The signatories included Dick Carlson, the father of conservative pundit Tucker Carlson, who has a close relationship with Trump.
The elder Carlson was VOA’s longest serving director, leading it from 1986 under presidents Ronald Reagan and George H.W. Bush. He died on March 24, after the letter was first put together.
Organizers publicly released the letter Wednesday after a federal judge issued a preliminary order to restore VOA, saying that the administration had no authority to cut so drastically the funding that was approved by Congress.
The administration is expected to appeal, and VOA has been shut down since mid-March.
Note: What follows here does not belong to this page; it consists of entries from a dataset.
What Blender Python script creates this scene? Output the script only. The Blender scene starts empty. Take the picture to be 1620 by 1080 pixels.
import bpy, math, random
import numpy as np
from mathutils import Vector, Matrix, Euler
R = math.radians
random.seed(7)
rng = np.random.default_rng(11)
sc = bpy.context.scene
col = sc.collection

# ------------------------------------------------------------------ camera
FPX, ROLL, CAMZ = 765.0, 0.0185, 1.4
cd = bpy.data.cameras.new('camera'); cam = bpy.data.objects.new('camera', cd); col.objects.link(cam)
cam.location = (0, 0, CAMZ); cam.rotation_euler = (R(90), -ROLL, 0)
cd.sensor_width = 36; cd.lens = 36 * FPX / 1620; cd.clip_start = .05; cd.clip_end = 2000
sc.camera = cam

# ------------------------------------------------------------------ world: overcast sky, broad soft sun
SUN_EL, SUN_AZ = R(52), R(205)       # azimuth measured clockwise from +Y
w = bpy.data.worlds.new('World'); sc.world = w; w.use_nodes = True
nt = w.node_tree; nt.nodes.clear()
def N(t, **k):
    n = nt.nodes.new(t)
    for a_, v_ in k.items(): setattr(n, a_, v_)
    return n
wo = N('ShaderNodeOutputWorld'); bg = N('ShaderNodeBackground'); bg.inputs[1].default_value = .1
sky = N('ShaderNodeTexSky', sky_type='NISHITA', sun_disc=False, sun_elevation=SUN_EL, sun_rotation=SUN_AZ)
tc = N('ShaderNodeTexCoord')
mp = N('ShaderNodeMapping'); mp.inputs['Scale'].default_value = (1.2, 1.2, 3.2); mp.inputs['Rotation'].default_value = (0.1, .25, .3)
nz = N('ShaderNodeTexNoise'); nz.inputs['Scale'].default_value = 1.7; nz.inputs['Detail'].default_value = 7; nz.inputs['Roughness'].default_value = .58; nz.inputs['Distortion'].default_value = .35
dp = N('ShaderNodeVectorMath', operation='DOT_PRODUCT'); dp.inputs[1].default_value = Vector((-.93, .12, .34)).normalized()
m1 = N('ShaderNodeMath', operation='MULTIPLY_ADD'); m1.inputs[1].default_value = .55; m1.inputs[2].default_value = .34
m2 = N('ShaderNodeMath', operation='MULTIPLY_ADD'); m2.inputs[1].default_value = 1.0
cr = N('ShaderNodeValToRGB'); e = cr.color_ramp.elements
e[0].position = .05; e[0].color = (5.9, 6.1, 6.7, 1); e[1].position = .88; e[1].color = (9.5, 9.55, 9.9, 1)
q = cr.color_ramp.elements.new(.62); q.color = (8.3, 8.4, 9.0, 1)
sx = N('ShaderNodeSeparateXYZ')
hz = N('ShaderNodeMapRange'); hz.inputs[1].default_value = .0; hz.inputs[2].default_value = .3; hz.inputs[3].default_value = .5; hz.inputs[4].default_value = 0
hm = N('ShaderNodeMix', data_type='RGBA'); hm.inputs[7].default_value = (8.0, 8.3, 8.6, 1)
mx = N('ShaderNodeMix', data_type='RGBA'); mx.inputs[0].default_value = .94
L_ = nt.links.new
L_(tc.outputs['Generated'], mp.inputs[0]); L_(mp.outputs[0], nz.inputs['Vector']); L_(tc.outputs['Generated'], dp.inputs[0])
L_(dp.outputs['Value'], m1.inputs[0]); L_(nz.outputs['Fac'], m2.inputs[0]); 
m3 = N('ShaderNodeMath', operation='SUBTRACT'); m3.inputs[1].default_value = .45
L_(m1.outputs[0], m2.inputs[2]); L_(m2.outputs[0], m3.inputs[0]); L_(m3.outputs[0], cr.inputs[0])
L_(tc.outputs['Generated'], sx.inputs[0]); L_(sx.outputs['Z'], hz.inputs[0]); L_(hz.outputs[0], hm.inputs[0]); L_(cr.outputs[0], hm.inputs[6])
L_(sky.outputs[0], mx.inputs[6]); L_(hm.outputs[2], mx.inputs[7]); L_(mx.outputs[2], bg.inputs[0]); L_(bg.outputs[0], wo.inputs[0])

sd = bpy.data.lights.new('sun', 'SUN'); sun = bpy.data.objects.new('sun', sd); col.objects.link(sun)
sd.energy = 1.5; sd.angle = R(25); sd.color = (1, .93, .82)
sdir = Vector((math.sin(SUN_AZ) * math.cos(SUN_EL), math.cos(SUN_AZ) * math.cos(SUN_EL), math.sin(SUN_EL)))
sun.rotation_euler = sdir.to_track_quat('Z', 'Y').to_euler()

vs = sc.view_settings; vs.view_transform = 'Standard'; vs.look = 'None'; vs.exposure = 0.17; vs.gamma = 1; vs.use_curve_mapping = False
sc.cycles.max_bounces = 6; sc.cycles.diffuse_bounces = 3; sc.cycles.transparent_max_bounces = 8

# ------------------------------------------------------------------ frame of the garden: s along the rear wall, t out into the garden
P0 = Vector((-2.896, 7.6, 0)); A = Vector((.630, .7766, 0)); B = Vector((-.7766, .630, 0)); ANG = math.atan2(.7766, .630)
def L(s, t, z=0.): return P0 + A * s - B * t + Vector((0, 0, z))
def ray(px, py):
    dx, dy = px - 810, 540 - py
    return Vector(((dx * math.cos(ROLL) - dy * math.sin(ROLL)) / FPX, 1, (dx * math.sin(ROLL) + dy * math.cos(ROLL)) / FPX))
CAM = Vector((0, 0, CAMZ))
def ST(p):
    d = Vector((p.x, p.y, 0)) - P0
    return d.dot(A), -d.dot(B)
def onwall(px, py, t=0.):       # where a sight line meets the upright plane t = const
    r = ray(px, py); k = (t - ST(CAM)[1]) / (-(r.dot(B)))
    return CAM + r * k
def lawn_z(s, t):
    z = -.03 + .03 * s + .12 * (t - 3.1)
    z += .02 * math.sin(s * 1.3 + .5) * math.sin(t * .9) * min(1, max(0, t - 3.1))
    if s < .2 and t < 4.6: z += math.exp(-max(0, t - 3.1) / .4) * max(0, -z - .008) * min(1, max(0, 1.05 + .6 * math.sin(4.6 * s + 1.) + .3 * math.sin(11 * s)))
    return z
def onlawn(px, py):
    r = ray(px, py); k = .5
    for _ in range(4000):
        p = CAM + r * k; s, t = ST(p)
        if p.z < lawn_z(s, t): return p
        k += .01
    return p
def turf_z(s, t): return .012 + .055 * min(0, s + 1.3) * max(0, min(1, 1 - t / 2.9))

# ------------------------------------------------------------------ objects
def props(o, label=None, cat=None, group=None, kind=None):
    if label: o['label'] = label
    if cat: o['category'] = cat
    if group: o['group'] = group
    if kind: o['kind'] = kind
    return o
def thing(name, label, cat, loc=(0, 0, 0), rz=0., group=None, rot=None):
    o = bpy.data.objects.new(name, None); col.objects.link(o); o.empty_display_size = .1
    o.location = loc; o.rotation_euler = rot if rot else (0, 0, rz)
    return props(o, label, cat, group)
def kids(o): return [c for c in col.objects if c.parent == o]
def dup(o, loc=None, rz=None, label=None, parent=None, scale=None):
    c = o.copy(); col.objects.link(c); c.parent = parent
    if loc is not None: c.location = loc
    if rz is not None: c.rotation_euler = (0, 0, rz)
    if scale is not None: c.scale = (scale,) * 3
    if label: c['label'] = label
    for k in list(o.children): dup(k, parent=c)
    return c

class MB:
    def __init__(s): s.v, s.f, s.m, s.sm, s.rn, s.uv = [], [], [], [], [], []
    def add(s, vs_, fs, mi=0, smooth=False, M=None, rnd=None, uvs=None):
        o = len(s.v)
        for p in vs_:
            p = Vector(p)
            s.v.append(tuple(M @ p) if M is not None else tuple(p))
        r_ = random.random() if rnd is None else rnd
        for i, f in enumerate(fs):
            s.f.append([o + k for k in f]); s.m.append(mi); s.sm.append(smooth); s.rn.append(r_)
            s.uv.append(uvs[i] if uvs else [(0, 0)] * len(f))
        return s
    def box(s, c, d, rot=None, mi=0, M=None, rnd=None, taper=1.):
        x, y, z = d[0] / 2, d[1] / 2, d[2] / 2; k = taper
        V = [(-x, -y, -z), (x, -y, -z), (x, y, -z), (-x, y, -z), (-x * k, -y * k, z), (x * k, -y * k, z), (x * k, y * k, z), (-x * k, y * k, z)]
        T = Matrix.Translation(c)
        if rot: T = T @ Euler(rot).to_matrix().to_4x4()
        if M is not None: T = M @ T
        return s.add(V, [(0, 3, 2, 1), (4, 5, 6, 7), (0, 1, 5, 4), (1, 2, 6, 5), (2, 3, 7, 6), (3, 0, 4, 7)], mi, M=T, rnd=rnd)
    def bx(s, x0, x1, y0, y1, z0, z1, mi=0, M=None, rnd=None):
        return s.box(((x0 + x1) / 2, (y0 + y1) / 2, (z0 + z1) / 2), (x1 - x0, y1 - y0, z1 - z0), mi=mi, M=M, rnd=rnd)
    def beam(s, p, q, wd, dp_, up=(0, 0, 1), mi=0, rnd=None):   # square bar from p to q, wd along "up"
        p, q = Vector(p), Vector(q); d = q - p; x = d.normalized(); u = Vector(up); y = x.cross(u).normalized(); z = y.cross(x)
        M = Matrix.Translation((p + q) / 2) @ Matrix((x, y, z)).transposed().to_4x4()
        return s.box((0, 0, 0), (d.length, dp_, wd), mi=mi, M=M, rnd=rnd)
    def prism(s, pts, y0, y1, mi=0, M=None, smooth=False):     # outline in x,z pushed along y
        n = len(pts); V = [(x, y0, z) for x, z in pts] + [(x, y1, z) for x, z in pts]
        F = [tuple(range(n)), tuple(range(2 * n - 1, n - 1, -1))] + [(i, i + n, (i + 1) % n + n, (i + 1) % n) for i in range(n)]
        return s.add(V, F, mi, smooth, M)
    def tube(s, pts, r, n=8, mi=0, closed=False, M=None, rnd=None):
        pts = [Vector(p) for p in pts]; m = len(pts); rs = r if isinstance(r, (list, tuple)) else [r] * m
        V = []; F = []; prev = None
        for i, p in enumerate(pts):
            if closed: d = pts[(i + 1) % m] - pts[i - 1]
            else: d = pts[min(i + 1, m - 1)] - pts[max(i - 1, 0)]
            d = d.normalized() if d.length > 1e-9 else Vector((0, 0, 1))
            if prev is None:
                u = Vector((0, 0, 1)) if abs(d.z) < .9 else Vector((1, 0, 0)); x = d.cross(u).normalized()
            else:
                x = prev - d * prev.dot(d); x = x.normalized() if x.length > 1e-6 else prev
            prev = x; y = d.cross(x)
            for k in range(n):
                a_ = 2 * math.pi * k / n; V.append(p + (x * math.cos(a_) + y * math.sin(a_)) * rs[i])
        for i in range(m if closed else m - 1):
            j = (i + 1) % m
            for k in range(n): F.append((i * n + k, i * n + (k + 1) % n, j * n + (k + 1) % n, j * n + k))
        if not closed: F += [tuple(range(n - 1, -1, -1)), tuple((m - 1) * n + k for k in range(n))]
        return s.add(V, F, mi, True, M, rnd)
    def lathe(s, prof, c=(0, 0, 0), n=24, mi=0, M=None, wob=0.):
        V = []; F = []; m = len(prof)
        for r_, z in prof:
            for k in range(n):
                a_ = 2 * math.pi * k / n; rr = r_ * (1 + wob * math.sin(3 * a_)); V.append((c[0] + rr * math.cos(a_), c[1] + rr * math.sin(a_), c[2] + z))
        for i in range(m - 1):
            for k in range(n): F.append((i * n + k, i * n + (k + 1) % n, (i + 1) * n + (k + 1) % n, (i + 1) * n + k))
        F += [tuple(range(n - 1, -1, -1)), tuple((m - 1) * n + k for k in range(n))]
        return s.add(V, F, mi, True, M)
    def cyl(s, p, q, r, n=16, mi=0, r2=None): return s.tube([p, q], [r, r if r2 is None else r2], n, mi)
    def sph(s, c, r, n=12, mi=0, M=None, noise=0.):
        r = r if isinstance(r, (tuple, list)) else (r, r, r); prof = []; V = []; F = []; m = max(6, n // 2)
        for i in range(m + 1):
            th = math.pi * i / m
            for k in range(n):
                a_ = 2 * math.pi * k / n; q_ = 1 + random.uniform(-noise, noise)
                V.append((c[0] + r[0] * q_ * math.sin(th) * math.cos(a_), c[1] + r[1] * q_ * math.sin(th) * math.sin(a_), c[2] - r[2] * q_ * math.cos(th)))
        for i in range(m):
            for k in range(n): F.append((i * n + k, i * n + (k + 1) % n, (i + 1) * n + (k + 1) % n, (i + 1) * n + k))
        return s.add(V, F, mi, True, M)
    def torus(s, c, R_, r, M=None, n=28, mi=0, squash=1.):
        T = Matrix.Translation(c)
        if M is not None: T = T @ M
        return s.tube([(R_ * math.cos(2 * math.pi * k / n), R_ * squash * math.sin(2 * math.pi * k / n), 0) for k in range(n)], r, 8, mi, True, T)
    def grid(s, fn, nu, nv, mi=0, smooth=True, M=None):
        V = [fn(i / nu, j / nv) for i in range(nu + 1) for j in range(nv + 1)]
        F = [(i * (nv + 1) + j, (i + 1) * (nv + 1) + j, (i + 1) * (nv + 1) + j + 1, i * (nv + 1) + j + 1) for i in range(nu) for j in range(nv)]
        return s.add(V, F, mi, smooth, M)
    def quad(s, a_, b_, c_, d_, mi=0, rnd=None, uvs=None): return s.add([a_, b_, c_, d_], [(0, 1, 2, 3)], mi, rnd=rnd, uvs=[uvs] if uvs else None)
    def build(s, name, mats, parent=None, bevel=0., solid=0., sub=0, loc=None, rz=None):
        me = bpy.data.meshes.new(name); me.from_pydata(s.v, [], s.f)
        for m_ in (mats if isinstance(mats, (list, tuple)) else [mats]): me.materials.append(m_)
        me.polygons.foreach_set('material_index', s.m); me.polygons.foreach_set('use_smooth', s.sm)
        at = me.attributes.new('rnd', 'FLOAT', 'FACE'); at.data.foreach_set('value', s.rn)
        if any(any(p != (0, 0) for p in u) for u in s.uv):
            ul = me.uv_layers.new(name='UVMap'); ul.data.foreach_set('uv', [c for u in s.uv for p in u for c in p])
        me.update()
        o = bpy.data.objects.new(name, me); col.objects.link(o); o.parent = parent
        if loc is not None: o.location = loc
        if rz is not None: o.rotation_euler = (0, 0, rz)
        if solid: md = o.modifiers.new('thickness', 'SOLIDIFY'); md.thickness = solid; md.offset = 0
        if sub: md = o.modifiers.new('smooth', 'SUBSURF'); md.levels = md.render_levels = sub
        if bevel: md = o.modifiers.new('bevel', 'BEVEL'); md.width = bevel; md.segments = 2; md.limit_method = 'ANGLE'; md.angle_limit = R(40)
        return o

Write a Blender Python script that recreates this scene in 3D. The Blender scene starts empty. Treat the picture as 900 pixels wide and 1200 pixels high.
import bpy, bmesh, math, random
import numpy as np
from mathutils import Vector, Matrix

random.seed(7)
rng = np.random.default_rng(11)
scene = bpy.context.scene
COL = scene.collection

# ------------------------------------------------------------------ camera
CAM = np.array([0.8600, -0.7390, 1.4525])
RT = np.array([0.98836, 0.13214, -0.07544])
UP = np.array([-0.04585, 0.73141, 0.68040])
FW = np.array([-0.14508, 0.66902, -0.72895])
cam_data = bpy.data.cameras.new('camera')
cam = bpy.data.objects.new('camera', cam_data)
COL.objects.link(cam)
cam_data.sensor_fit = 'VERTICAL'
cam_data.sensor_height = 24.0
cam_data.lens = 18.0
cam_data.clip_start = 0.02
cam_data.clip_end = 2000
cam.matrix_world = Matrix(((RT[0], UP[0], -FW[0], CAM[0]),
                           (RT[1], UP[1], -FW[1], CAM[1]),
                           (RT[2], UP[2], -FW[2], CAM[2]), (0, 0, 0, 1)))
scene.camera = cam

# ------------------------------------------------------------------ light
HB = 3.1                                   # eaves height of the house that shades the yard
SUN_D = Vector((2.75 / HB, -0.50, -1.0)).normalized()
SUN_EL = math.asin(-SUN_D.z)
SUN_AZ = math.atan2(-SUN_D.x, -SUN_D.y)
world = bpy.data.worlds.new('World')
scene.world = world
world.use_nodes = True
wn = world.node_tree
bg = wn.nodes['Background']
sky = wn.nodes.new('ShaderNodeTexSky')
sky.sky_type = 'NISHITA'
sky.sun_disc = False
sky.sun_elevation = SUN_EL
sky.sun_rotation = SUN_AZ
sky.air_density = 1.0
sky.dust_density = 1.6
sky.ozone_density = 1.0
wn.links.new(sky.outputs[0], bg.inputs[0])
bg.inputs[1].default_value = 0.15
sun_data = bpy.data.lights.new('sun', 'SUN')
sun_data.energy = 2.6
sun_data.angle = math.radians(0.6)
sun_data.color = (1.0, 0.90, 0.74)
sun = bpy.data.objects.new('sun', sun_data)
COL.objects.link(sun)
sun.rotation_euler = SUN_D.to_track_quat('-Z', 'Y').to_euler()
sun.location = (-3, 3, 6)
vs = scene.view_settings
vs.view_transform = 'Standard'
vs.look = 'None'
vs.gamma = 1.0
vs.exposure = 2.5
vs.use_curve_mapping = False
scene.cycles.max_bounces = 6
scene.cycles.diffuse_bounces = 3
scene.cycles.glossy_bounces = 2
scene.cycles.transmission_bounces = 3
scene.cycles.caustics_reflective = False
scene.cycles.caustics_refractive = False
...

David Ensor, who served as VOA’s director from 2011 to 2015 and led the letter, said that China and Russia have already been taking over signals used by VOA around the world.
He said that VOA could also have helped explain the US stance to Iranians as the Trump administration meets with Tehran on its nuclear program.
“We are hoping that — there don’t have to be very many — there will be a few Republicans who will come to the view that they want to reassert congressional authority and that they didn’t want to abolish Voice of America,” Ensor told AFP.
“Obviously, every week is more damage, so we have a very urgent sense that we’d like to see Voice of America get back to work again.”
Trump has questioned why Voice of America is not promoting the administration’s viewpoint, bristling at the editorial “firewall” that let the network operate independently.